Si può passare dai corridoi del Tribunale internazionale dell’Aia, nei Paesi Bassi, alle Alpi grigionesi, per svolgere il ministero pastorale presso una comunità riformata?
Evidentemente sì. Marie-Ursula Kind, giurista che ha svolto inchieste sui più atroci crimini di guerra, è da un anno e mezzo pastora a Saint Moritz. Per quindici anni ha esplorato la malvagità di cui è capace l’essere umano, in particolare in Ruanda e nella ex Jugoslavia. Poi la svolta con la decisione di riqualificarsi per esercitare il ministero pastorale. Kind, fin da piccola, ha respirato gli insegnamenti della tradizione riformata. Il nonno era pastore e anche lei da bambina sognava di diventare pastora. A nove anni perde il padre, ma spiega che è in famiglia che ha sviluppato un forte senso per la giustizia, grazie anche agli insegnamenti dell’etica cristiana.

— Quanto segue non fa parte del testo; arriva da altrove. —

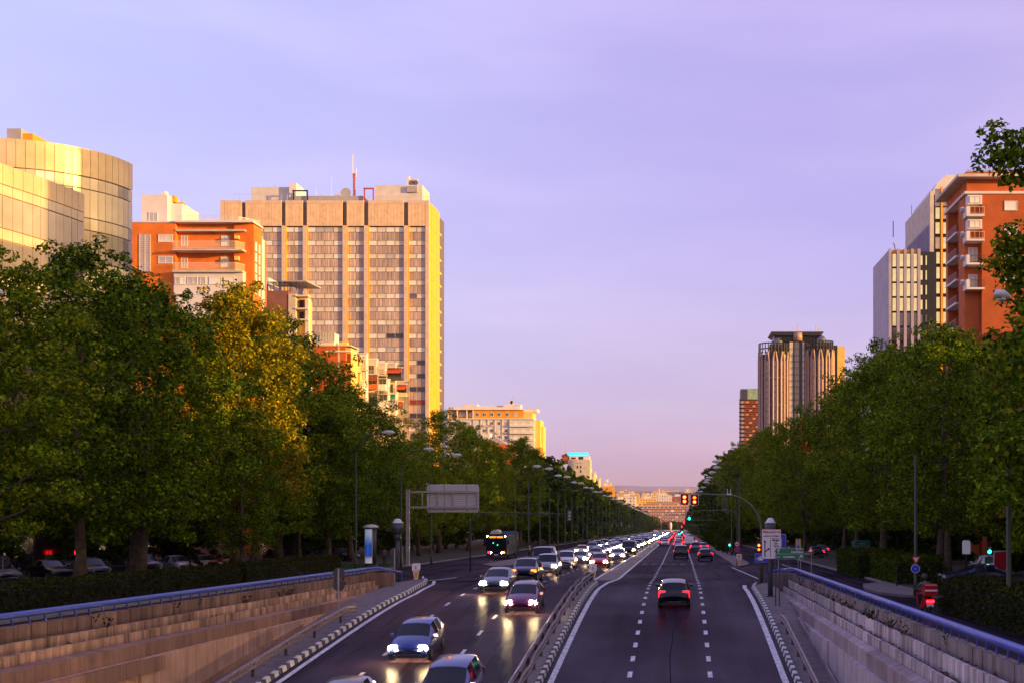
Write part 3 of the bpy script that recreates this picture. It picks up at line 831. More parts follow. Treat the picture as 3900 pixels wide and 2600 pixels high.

La perdita del padre ha aperto nella vita di Kind «un periodo difficile». Dice a “Chiese in diretta”, settimanale ecumenico di informazione religiosa della RSI: «Ero la maggiore di quattro figli. Le famiglie di entrambi i miei genitori ci hanno molto sostenuto, così come la nostra parrocchia. Il pastore, in particolare, è stato per me una figura fondamentale. Mi ha supportato inoltre la fede, la consapevolezza di un Dio presente anche quando intorno a noi tutto cambia improvvisamente».
Kind racconta così il suo percorso professionale: «Da giovane ero molto impegnata nella Chiesa. A 18 anni, però, mi sono resa conto di essere troppo giovane per guidare una comunità. Mi sentivo immatura. Decisi così di studiare legge, spinta dalla passione per i temi della giustizia e dell’ingiustizia. Da lì sono arrivata ai diritti umani e ai crimini di guerra. La fede, comunque, mi ha sempre accompagnato e sostenuto, anche in quel periodo».
L’Aia «ha rappresentato una grande sfida». E «Carla Del Ponte una figura centrale». Spiega: «Il nostro era un piccolo team inizialmente. È stato un periodo intenso, con molti casi difficili, ma ero supportata da colleghi con cui ho stretto ottimi rapporti. La mia àncora è sempre stata la fede. Cantare nel coro della Chiesa mi ha aiutato a mantenere un equilibrio personale e professionale».
Il mondo è scosso da più conflitti, molti dei quali durano da anni. Dice ancora Kind: «Mi rattrista molto vedere come tutto ciò per cui abbiamo lavorato al Tribunale Penale Internazionale dell’Aia sia stato in parte vanificato. Abbiamo sperato di poter contribuire a una pace duratura, di far rispettare le convenzioni di Ginevra. Invece, assistiamo a nuovi conflitti, con l’ONU spesso bloccata e i tribunali internazionali limitati nella loro azione. Vedere con quale scelleratezza certi crimini vengono quasi legittimati mi fa davvero paura».
Sulla decisione di cambiare carriera, Kind spiega: «Dopo 15 anni, ho sentito che era abbastanza. Mi ero occupata degli abissi del comportamento umano ed era il momento di voltare pagina. La possibilità di riqualificarmi come pastora mi è sembrata l’occasione giusta per approfondire quell’aspetto della fede che mi aveva sempre accompagnato. Non si trattava più solo di guardare al passato, ma di plasmare il futuro insieme ad altri».
Riguardo al coinvolgimento dei giovani nella Chiesa, Kind dice che «è fondamentale seguire i giovani nell’insegnamento religioso e nei corsi di confermazione. Poter discutere con loro di fede, vita e Dio, essere punti di riferimento anche quando la vita diventa difficile. Dobbiamo essere interlocutori disponibili nel corso della loro vita, anche dopo la Confermazione».
Da più parti il nome di Dio è usato per fini egoistici e personali. Ne è consapevole Kind, per la quale «usare Dio e la religione per opprimere altri popoli è sempre un abuso, un gioco di potere molto pericoloso». E ancora: «Vorrei invece che le persone comunicassero di più tra loro. Siamo sempre connessi con il mondo attraverso i nostri dispositivi, ma spesso non con chi ci sta accanto. Dovremmo aprire gli occhi, avvicinarci al prossimo, ascoltarlo e parlarci di più. Questo è ciò che veramente conta».